Most powerful strobe light of the world!

Hello to everybody! I only would like to present you the DIY strobe light for my ultralight aircraft. I know that I’m a little off topic because a strobe is not proper a flashlight but it’s always light, so… hope you like!

I built this strobe because the commercial one are pricey and not so powerful. So I decide to build one myself around the most powerful led of the world! Or, at least, of the Mouser catalogue. Well, honestly it’s only the second one, because in the beginning I didn’t want to spend too much. The most powerful costs double for a 50% more power.

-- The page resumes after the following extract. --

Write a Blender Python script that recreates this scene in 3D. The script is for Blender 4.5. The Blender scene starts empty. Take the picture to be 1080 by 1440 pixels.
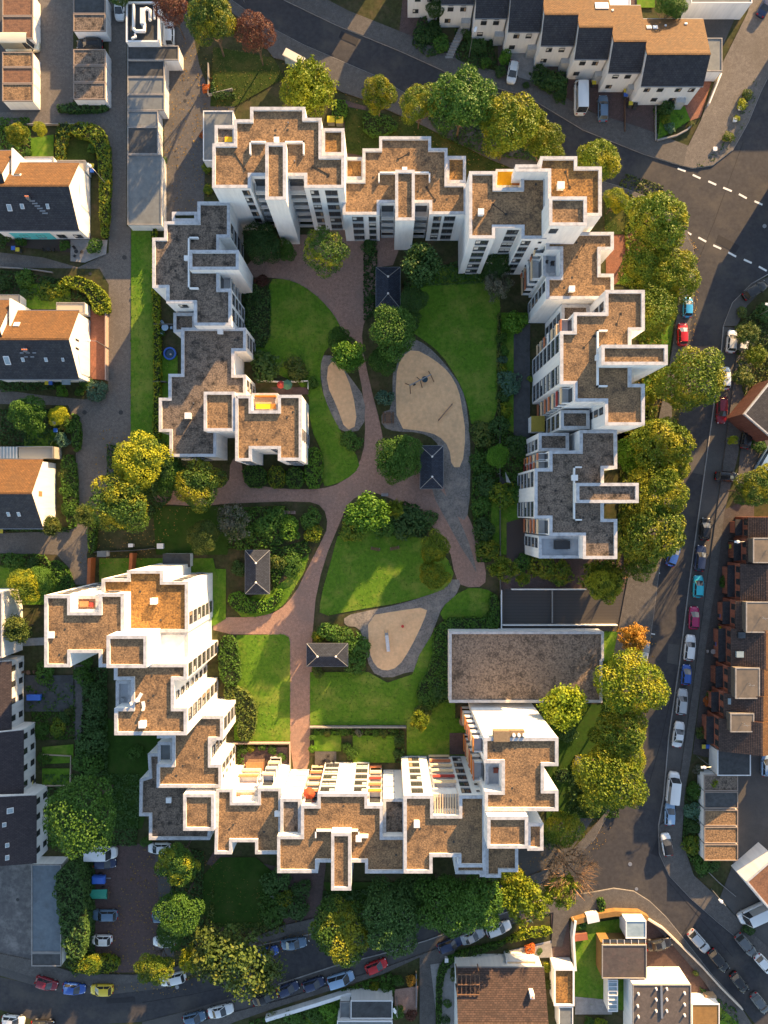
import bpy, math, random
import numpy as np
from mathutils import Vector
R = math.radians
S = bpy.context.scene
COL = S.collection
HC = 120.0                                   # camera height above the ground, metres

# ---------------------------------------------------------------- camera, sky, sun
cam_d = bpy.data.cameras.new('camera'); cam = bpy.data.objects.new('camera', cam_d); COL.objects.link(cam)
cam.location = (0, 0, HC); cam.rotation_euler = (0, 0, 0)
cam_d.sensor_fit = 'VERTICAL'; cam_d.sensor_height = 36; cam_d.lens = 24; cam_d.clip_end = 3000
S.camera = cam
S.render.resolution_x = 768; S.render.resolution_y = 1024
SUN_EL, SUN_AZ = R(15), math.atan2(.53, .85)   # azimuth measured from +Y towards +X
w = bpy.data.worlds.new('World'); S.world = w; w.use_nodes = True
nt = w.node_tree; sky = nt.nodes.new('ShaderNodeTexSky'); sky.sky_type = 'NISHITA'; sky.sun_disc = False
sky.sun_elevation = SUN_EL; sky.sun_rotation = SUN_AZ; sky.air_density = 1.0; sky.dust_density = .6; sky.ozone_density = 1.0
bg = nt.nodes['Background']; hs0 = nt.nodes.new('ShaderNodeHueSaturation'); hs0.inputs['Saturation'].default_value = .85; nt.links.new(sky.outputs[0], hs0.inputs['Color']); nt.links.new(hs0.outputs[0], bg.inputs[0]); bg.inputs[1].default_value = .10
sd = bpy.data.lights.new('sun', 'SUN'); sd.energy = 5.0; sd.angle = R(.5); sd.color = (1, .63, .28)
sun = bpy.data.objects.new('sun', sd); COL.objects.link(sun)
sdir = Vector((math.sin(SUN_AZ)*math.cos(SUN_EL), math.cos(SUN_AZ)*math.cos(SUN_EL), math.sin(SUN_EL)))
sun.rotation_euler = sdir.to_track_quat('Z', 'Y').to_euler(); sun.location = sdir*200
vs = S.view_settings; vs.view_transform = 'Standard'; vs.look = 'None'; vs.gamma = 1; vs.exposure = 1.9
try: vs.use_curve_mapping = False
except Exception: pass
rnd = random.Random(7)

def P(px, py, h=0.0):
    "photo pixel -> metres on the level plane at height h (8 px per metre at the ground)"
    k = (HC-h)/HC/8.0
    return ((px-540)*k, (720-py)*k)

# ---------------------------------------------------------------- materials
MATS = {}
def mat(name, c1, c2=None, sc=3.0, rough=.85, bump=0.0, c3=None, sc3=.25, f3=.5, spec=.3, metal=0, kind='noise', lo=.35, hi=.65, bsc=None, rot=0, objrand=0.0, zs=1.0):
    if name in MATS: return MATS[name]
    m = bpy.data.materials.new(name); m.use_nodes = True; t = m.node_tree; N = t.nodes; Lk = t.links
    b = N['Principled BSDF']; b.inputs['Roughness'].default_value = rough; b.inputs['Metallic'].default_value = metal
    b.inputs['Specular IOR Level'].default_value = spec
    c2 = c2 or tuple(x*.8 for x in c1)
    tc = N.new('ShaderNodeTexCoord'); mp = N.new('ShaderNodeMapping'); mp.inputs['Rotation'].default_value = (0, 0, rot); mp.inputs['Scale'].default_value = (1, 1, zs)
    Lk.new(tc.outputs['Object'], mp.inputs[0])
    if kind == 'brick':
        tx = N.new('ShaderNodeTexBrick'); tx.inputs['Scale'].default_value = sc
        tx.inputs['Color1'].default_value = (*c1, 1); tx.inputs['Color2'].default_value = (*c2, 1)
        tx.inputs['Mortar'].default_value = (*(x*.55 for x in c2), 1); tx.inputs['Mortar Size'].default_value = .03
        fac = tx.outputs['Fac']; Lk.new(mp.outputs[0], tx.inputs[0])
        nf = N.new('ShaderNodeTexNoise'); nf.inputs['Scale'].default_value = 1.9; nf.inputs['Detail'].default_value = 8; nf.inputs['Roughness'].default_value = .75; Lk.new(mp.outputs[0], nf.inputs[0])
        hv = N.new('ShaderNodeHueSaturation'); rv = N.new('ShaderNodeMapRange'); rv.inputs[1].default_value = .3; rv.inputs[2].default_value = .7; rv.inputs[3].default_value = .68; rv.inputs[4].default_value = 1.3
        Lk.new(nf.outputs['Fac'], rv.inputs[0]); Lk.new(rv.outputs[0], hv.inputs['Value']); Lk.new(tx.outputs['Color'], hv.inputs['Color']); col = hv.outputs[0]
    else:
        if kind == 'cell':
            tx = N.new('ShaderNodeTexVoronoi'); tx.inputs['Scale'].default_value = sc
            sp = N.new('ShaderNodeSeparateColor'); Lk.new(tx.outputs['Color'], sp.inputs[0]); fac = sp.outputs[0]
        elif kind == 'wave':
            tx = N.new('ShaderNodeTexWave'); tx.inputs['Scale'].default_value = sc; tx.inputs['Distortion'].default_value = .3; fac = tx.outputs['Fac']
            tx.inputs['Detail'].default_value = 3
        else:
            tx = N.new('ShaderNodeTexNoise'); tx.inputs['Scale'].default_value = sc; tx.inputs['Detail'].default_value = 6; tx.inputs['Roughness'].default_value = .65; fac = tx.outputs['Fac']
        Lk.new(mp.outputs[0], tx.inputs[0])
        mr = N.new('ShaderNodeMapRange'); mr.inputs[1].default_value = lo; mr.inputs[2].default_value = hi; Lk.new(fac, mr.inputs[0])
        mx = N.new('ShaderNodeMix'); mx.data_type = 'RGBA'; mx.inputs[6].default_value = (*c1, 1); mx.inputs[7].default_value = (*c2, 1)
        Lk.new(mr.outputs[0], mx.inputs[0]); col = mx.outputs[2]
    if c3:
        n3 = N.new('ShaderNodeTexNoise'); n3.inputs['Scale'].default_value = sc3; n3.inputs['Detail'].default_value = 7; n3.inputs['Roughness'].default_value = .7; Lk.new(mp.outputs[0], n3.inputs[0])
        r3 = N.new('ShaderNodeMapRange'); r3.inputs[1].default_value = .48; r3.inputs[2].default_value = .66; r3.inputs[4].default_value = f3; Lk.new(n3.outputs['Fac'], r3.inputs[0])
        m3 = N.new('ShaderNodeMix'); m3.data_type = 'RGBA'; m3.inputs[7].default_value = (*c3, 1); Lk.new(r3.outputs[0], m3.inputs[0]); Lk.new(col, m3.inputs[6]); col = m3.outputs[2]
    if objrand:
        oi = N.new('ShaderNodeObjectInfo'); hs = N.new('ShaderNodeHueSaturation'); mr2 = N.new('ShaderNodeMapRange')
        mr2.inputs[3].default_value = 1-objrand; mr2.inputs[4].default_value = 1+objrand
        Lk.new(oi.outputs['Random'], mr2.inputs[0]); Lk.new(mr2.outputs[0], hs.inputs['Value']); Lk.new(col, hs.inputs['Color']); col = hs.outputs[0]
    Lk.new(col, b.inputs['Base Color'])
    if bump:
        bn = N.new('ShaderNodeBump'); bn.inputs['Strength'].default_value = bump; bn.inputs['Distance'].default_value = .08
        Lk.new(fac, bn.inputs['Height']); Lk.new(bn.outputs[0], b.inputs['Normal'])
    MATS[name] = m; return m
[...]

This is the setup, three Luminus CVM32, 200W max each, a boost DCDC converter 12-80V and an Arduino Nano:

This is the “little” capacitor that gives 65J of punch to the LEDs:

This is the complete set up ready to be tested:

This is the comparison with the sun reflected in a mirror, with minimum exposure:

The DCDC converter charge the capacitor to 80V and once every 1,5s Arduino put a MOSFET in conduction for 50ms through a 0,5ohm resistor just to limit a bit the peak current. The actual peak power of each LED is about 400W. I’m very happy of the result, the flash it’s a punch in the eye.
Future improvements: add a second capacitor and buy a second set of LED to put in parallel or buy the most powerful one.

That all, that you! :smiley:

Nice work! Is there a video?

I did a short video just to see the flash pattern. The power is strongly reduced to avoid washing the image and get everything white.

Looks excellent. What are you using for a gate driver?

Nothing. The output of the Arduino directly controls the mosfet.

Interesting. I found some drivers and bulbs for xenon strobes while looking for garden/yard security lights (long, tangential story).

My back of the envelope calculations are as follows:

Aviator LED strobe:

65J/0.05sec = 1300W

1300W*100lm/W = 130,000lm

130,000lm for 0.05 sec = 6500lm/sec.

Xenon strobe data is more tricky, I found a post on CPF estimating a 50j Nikon SB800 strobe produced approximately 1.4 million lumens.

I was looking at a kit to drive a 200j xenon bulb for (guessing) 0.002 seconds(?).

200j/0.002s = 100000w

100000w*30lm/W = 3million lm.

3million lm for 0.002 seconds = 6000lm/sec.

Can anyone confirm/correct the above?